-- What this task involves --
From the listing below, pull each line that includes "scene".

-- Information provided --
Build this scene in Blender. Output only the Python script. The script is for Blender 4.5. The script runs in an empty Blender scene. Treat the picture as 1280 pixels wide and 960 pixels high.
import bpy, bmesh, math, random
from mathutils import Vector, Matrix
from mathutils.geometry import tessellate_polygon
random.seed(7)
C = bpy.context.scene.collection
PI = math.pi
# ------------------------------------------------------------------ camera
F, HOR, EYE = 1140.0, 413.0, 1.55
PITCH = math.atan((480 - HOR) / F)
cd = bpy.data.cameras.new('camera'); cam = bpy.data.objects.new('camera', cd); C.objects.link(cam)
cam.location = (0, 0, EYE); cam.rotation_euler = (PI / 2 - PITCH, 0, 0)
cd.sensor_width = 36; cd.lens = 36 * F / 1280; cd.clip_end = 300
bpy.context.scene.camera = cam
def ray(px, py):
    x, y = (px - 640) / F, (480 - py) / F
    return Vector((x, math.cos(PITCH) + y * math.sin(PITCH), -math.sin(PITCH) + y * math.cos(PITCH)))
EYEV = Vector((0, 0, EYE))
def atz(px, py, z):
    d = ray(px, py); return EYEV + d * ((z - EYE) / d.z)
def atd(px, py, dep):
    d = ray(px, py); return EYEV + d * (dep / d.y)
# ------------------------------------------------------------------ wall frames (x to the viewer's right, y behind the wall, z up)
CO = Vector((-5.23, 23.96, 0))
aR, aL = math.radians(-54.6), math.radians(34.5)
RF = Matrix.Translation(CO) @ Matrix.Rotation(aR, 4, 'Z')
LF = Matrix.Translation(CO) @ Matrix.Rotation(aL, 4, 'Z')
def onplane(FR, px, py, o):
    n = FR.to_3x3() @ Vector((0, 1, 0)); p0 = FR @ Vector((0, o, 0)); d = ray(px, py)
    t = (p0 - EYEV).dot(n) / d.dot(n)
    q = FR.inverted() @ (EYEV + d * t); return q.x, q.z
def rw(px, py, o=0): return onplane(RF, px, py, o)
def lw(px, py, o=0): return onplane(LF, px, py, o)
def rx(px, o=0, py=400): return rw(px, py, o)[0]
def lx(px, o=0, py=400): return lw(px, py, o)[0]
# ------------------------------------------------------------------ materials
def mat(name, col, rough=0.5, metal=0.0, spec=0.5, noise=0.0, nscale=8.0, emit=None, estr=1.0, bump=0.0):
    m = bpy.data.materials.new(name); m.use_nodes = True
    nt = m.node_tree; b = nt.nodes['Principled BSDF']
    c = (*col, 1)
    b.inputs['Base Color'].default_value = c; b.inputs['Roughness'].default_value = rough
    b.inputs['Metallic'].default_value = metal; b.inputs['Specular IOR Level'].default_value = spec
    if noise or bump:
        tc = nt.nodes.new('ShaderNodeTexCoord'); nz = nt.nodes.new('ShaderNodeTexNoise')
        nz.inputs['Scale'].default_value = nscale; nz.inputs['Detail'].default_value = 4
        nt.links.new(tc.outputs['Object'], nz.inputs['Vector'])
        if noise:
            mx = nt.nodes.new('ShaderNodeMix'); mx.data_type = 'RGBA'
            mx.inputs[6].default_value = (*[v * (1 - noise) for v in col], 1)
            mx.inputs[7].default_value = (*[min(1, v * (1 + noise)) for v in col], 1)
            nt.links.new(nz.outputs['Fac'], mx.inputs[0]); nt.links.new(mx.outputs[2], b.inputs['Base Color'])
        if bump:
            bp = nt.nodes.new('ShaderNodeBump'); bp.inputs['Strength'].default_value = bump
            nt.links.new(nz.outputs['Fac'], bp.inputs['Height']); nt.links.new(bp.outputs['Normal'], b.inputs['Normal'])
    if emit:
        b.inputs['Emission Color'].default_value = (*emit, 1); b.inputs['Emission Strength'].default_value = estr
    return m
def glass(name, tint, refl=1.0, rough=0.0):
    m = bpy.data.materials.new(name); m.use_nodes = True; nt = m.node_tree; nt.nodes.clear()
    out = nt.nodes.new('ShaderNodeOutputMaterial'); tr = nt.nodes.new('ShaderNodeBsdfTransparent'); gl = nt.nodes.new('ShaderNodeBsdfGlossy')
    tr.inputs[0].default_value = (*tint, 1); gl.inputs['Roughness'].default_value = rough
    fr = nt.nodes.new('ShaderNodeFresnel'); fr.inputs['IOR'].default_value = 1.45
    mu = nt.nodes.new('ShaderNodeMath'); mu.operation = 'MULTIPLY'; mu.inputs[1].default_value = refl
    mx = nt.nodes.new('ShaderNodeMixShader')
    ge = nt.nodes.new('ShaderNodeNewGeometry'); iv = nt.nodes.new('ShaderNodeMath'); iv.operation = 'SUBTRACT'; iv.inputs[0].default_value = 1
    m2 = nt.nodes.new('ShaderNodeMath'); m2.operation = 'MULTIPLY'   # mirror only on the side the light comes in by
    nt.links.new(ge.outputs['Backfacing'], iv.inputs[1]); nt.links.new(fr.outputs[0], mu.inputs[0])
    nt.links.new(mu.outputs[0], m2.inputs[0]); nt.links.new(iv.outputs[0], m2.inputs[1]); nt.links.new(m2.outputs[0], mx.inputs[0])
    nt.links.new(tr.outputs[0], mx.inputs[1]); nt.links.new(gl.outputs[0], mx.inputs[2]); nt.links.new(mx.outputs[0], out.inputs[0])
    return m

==

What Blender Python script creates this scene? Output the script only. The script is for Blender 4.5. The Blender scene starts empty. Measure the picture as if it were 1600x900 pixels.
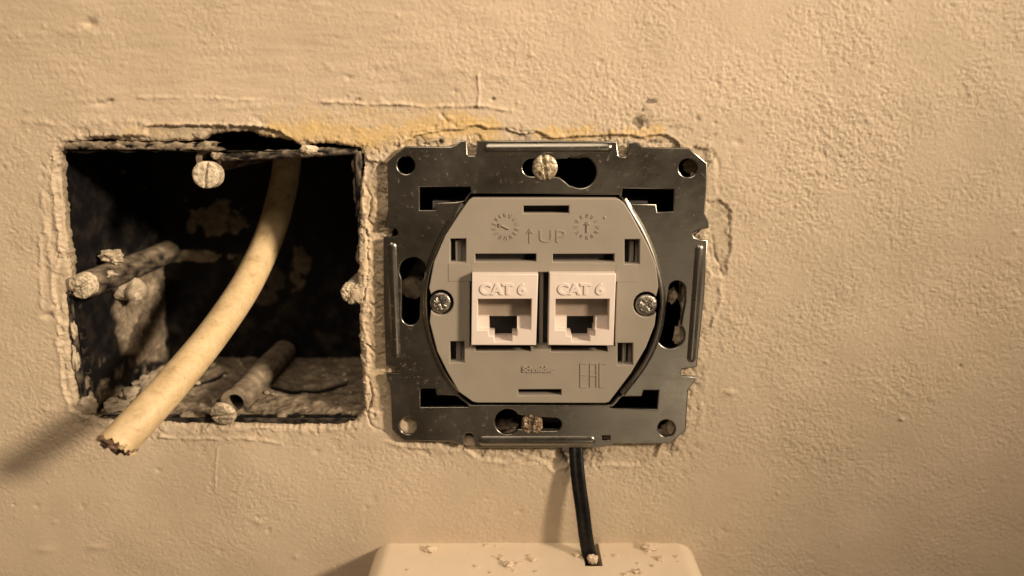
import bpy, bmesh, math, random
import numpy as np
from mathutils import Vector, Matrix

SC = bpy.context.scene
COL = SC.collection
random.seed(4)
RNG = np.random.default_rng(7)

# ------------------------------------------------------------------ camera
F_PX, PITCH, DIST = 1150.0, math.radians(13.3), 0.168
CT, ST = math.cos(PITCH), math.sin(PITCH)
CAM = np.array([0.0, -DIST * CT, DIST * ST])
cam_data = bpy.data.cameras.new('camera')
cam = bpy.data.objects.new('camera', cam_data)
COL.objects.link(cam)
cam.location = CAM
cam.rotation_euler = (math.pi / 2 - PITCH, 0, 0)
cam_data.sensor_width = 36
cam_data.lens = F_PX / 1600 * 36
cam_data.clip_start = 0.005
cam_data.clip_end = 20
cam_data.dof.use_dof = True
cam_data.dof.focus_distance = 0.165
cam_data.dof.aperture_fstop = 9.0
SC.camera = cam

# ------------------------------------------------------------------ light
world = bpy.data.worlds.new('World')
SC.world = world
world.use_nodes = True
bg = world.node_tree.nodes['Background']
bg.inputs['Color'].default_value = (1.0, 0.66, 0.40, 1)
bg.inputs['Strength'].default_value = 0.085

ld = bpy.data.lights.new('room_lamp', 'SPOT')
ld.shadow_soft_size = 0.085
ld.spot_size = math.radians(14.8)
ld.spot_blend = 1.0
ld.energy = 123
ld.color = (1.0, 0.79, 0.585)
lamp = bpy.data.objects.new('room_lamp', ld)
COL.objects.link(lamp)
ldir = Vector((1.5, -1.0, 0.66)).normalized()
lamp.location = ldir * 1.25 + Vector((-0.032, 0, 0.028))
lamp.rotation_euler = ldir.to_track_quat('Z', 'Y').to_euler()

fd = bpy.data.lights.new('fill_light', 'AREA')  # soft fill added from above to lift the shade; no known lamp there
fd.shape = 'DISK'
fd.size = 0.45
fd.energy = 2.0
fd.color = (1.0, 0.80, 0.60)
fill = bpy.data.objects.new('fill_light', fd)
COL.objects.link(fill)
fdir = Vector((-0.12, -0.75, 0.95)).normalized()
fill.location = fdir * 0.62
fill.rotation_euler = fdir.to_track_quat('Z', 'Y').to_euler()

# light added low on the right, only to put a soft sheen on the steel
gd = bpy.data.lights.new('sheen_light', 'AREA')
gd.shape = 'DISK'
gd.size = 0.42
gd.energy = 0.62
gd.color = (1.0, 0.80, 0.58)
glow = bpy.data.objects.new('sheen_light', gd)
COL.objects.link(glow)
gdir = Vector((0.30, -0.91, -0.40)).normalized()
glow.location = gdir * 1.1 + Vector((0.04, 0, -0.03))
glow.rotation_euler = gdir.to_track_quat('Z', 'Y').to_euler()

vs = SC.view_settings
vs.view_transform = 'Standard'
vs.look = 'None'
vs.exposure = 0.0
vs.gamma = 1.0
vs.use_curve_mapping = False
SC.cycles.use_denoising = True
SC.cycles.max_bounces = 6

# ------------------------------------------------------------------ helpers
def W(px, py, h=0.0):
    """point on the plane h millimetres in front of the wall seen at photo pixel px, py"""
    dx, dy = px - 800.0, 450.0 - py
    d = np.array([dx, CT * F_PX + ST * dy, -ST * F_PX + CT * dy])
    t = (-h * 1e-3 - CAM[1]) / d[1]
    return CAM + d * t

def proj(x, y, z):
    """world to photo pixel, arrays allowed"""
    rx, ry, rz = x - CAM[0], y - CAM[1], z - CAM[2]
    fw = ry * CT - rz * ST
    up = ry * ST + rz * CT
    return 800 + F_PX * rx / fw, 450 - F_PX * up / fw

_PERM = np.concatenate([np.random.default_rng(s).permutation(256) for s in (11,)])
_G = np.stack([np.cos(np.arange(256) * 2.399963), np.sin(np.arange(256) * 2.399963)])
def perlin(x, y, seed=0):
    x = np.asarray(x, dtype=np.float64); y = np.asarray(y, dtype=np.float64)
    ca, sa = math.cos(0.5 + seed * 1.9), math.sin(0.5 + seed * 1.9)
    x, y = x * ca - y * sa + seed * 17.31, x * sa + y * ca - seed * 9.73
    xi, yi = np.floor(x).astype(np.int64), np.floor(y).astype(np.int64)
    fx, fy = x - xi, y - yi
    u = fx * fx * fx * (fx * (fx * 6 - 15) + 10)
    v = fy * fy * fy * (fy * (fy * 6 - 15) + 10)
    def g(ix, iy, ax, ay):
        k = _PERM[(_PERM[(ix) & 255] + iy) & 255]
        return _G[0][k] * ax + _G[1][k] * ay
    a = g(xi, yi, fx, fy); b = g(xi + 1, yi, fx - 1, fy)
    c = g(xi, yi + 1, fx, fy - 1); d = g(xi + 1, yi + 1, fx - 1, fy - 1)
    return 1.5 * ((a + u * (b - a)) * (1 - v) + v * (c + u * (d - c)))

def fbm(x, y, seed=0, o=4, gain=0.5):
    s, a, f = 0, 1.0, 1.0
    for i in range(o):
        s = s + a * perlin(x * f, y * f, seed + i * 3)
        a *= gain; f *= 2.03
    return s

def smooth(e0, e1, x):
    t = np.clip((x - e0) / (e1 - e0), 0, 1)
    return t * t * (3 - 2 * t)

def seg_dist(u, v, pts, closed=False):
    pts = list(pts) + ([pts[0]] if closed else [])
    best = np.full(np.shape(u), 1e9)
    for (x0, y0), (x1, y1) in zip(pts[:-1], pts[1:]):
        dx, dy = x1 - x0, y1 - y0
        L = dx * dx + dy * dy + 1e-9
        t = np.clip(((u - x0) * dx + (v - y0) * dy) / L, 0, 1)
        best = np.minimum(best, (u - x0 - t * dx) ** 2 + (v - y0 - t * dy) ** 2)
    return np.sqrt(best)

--

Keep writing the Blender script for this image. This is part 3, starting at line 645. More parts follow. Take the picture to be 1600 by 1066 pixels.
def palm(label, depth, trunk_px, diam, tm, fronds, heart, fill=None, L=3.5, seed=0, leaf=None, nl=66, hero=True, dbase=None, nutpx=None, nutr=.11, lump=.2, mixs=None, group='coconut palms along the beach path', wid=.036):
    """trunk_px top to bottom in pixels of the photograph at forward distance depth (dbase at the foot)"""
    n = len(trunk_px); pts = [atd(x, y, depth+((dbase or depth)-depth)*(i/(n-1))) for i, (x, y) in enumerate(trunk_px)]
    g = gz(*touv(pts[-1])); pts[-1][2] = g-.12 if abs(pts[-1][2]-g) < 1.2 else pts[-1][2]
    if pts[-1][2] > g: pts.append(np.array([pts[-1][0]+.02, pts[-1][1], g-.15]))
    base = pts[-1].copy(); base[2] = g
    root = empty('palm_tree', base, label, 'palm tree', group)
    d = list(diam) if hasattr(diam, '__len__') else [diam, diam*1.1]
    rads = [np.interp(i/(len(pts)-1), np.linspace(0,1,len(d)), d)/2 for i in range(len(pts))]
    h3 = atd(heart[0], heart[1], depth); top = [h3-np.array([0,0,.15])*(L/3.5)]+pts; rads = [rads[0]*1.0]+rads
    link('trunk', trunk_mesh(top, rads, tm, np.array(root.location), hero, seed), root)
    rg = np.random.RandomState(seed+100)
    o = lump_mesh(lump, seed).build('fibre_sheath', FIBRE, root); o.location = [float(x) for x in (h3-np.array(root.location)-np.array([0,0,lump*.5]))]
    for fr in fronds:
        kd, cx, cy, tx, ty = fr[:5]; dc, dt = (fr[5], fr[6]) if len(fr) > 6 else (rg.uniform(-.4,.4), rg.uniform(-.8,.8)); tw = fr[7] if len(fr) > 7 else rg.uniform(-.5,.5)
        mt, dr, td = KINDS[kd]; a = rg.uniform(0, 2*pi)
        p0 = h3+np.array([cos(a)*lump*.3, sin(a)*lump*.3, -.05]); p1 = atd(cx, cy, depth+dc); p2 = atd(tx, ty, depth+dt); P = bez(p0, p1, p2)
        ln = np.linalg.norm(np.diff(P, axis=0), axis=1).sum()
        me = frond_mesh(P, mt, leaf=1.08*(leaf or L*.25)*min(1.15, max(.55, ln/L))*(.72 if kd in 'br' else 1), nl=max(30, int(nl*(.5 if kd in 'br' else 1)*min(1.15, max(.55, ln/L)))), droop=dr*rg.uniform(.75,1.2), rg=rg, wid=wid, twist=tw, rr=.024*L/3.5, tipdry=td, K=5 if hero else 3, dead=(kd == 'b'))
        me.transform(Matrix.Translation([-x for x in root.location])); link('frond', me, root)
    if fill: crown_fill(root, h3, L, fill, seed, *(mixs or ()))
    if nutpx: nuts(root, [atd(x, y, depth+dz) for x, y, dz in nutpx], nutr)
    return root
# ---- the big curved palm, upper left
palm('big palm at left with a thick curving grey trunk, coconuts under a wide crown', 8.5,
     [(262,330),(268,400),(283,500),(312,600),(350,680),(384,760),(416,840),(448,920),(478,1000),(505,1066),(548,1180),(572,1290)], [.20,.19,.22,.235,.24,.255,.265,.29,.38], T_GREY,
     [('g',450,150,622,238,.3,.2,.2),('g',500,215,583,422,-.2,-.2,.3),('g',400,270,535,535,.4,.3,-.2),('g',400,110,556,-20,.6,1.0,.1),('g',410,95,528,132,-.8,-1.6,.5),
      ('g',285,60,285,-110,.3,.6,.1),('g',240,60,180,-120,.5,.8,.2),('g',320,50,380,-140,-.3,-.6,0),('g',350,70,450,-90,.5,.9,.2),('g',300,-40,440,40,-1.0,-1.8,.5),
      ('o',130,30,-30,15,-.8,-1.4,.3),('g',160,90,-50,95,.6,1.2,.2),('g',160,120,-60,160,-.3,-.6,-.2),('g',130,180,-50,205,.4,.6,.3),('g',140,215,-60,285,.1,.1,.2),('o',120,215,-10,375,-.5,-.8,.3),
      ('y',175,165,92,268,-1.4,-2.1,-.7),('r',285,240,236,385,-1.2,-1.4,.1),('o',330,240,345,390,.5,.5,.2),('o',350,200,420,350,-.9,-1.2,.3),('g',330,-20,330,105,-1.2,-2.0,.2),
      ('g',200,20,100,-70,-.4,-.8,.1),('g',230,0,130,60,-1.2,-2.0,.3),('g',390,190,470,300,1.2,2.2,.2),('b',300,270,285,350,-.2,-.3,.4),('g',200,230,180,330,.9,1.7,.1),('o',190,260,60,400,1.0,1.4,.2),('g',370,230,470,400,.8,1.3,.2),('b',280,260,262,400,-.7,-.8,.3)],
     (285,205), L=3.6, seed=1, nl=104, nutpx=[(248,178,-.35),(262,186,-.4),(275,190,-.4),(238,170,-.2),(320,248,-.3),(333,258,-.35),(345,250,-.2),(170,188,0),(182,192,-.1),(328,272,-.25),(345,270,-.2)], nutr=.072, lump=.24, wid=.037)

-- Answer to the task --
Build this scene in Blender. Output only the Python script. The script is for Blender 4.5. The script runs in an empty Blender scene. Treat the picture as 1280 pixels wide and 960 pixels high.
C = bpy.context.scene.collection
bpy.context.scene.camera = cam
What Blender Python script creates this scene? Output the script only. The script is for Blender 4.5. The Blender scene starts empty. Measure the picture as if it were 1600x900 pixels.
SC = bpy.context.scene